SHERIDAN: So why meditate? Why are you all here? Probably because you want to have some sort of increasing clarity in your mind, maybe you have some sort of anxiety that you're actually facing.

HUNTSBERRY: Anxiety - uh, yeah. And people blow off steam here by going to happy hours and CrossFit, not meditation. But sure enough, here they are sitting in plastic chairs all facing the front, trying to let the worries and power struggles that dominate their lives melt away.

SHERIDAN: So the idea is that when we focus on one object, like the breath, all other thoughts dissipate.

HUNTSBERRY: One of those in the class is Denise Fleming, a senior legislative assistant. She's 27 and wearing a blazer and glasses, sitting towards the back of the room. Her shoulders rise and fall. She says this makes her feel a little more sane, a little more centered, even though on a day like today, she's got an insane to-do list.

DENISE FLEMING: The work here is hard and it's stressful and soul-sucking might be the correct term.

HUNTSBERRY: And when that's the culture, telling people you're going to meditation might not land so well.

FLEMING: The fear is that you're going to be, like, judged as weird, or the worst stigma on Capitol Hill is to, like, assume that you're not working. And so I think a lot of us here try to avoid that, and we just don't tell anyone.

HUNTSBERRY: Democratic Congressman Tim Ryan of Ohio doesn't care too much if it's weird. He started this group and runs a separate one for lawmakers. He took me to the House Chapel, where that group meets.

TIM RYAN: It has some mood lighting and has stained glass and rich mahogany. And there's a person kneeling in the middle of the stained glass and it's George Washington.

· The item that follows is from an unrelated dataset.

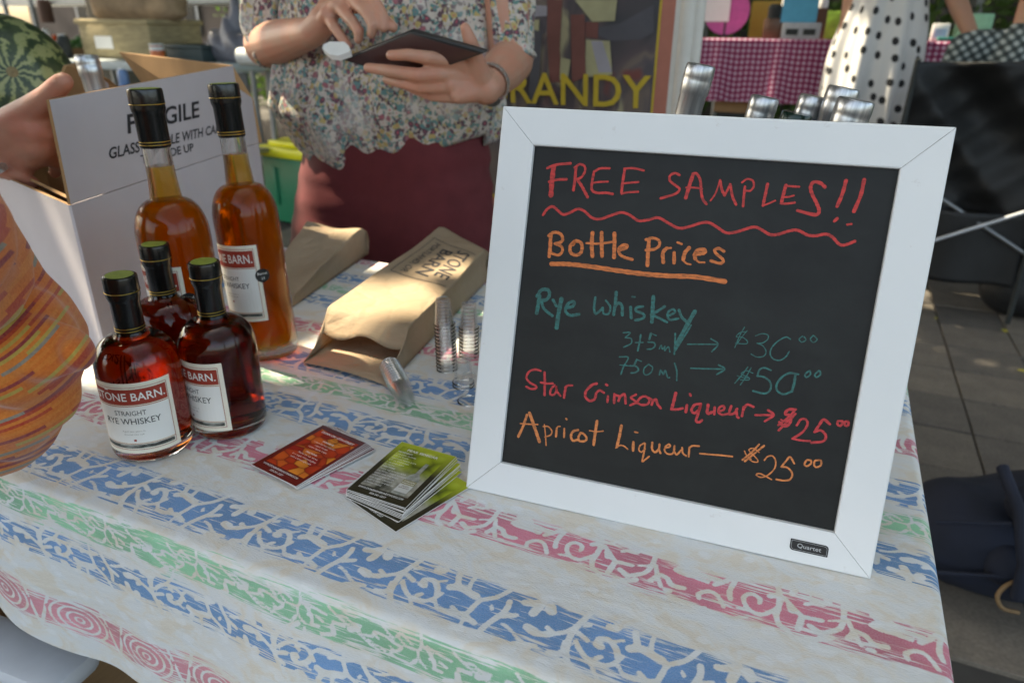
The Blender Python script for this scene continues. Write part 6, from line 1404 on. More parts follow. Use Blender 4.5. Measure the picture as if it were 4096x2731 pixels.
# generic figures of the picture: plain blurred shapes
m_a1 = plain('paint_grey', (.075, .072, .085), .7, .2, 8); m_a2 = plain('paint_red', (.16, .055, .045), .7, .25, 8); m_a3 = plain('paint_cream', (.36, .33, .19), .7, .2, 9); m_a4 = plain('paint_lilac', (.30, .28, .31), .7, .15, 9)
for i_, (nm, pts, m_) in enumerate((('painted_shape', [(2395, 110), (2480, 95), (2615, 20), (2615, 130), (2560, 160), (2440, 165), (2390, 140)], m_a1), ('painted_shape', [(2190, 0), (2250, 0), (2240, 200), (2250, 330), (2200, 330), (2190, 150)], m_a2),
                    ('painted_shape', [(2340, 90), (2395, 90), (2392, 155), (2345, 150)], m_a2), ('painted_shape', [(2345, 160), (2440, 165), (2450, 300), (2340, 310)], m_a3), ('painted_shape', [(2365, 165), (2410, 165), (2450, 290), (2395, 290)], m_a4),
                    ('painted_shape', [(2300, 0), (2470, 0), (2460, 85), (2370, 88)], m_a3), ('painted_shape', [(2115, 20), (2190, 25), (2190, 65), (2125, 70)], m_a4), ('painted_shape', [(2120, 80), (2160, 80), (2155, 140), (2118, 150)], m_a3),
                    ('painted_shape', [(2285, 60), (2340, 60), (2345, 310), (2290, 330)], m_a2), ('painted_shape', [(2140, 120), (2170, 130), (2150, 430), (2110, 430)], m_a1), ('painted_shape', [(2245, 230), (2285, 240), (2270, 330), (2240, 320)], m_a3))):
    quad(nm, [xz(*p) for p in pts], m_, ban, -.0015 - .0003 * i_, .0002)

# ---------------------------------------------------------------- green tote with a yellow lid
m_tote = plain('green_plastic', (.008, .19, .095), .4, .06, 8); m_lid = plain('yellow_plastic', (.78, .72, .02), .4, .06, 8)
TP = WZ(1260, 850, .0)
TP = W(1250, 850, 3.45); tz = TP.z
TP.z = 0
tote = empty('storage_tote', (TP.x, 3.45, 0), rad(-8), 'green plastic storage tote with a bright yellow lid on the paving behind the stall', 'tote')
zt2 = W(1150, 612, 3.5).z
box('tote_body', -.42, .42, 0, .8, .002, zt2 - .02, m_tote, tote, .03)
box('lid', -.44, .44, -.02, .82, zt2 - .03, zt2 + .03, m_lid, tote, .012); box('lid_panel', -.38, .38, .04, .76, zt2 + .03, zt2 + .06, m_lid, tote, .01)
for x_ in (-.3, .0, .3): box('rib', x_ - .02, x_ + .02, -.012, .0, .12, zt2 - .09, m_tote, tote, .004)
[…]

HUNTSBERRY: Stress has a terrible impact on physical and mental health. Ryan says practicing meditation helps. In fact, he has a whole mindfulness platform that goes beyond the meditation classes. He thinks it could be building to things like health care reform, veteran's affairs and even education.

RYAN: So why wouldn't we have an education policy, for example, that would teach kids how to regulate their own emotional state? Because I know that if you can't that we're going to paying for you big time down the road.

HUNTSBERRY: Ryan hasn't exactly made much progress on that platform. But staffers like Denise don't care so much about that. She's just happy to have a space to meditate. I couldn't help but think she'd discovered some kind of secret. Every day, she says people treat work at the Capitol like it's a battle. They try to win by being loudest, but she is centered and calm.

FLEMING: And those qualities have served me well. Many times I've said to my boss or my co-workers, like, let's think about this, let's pause. And that pause has saved a lot of heartbreak or a lot of frustration.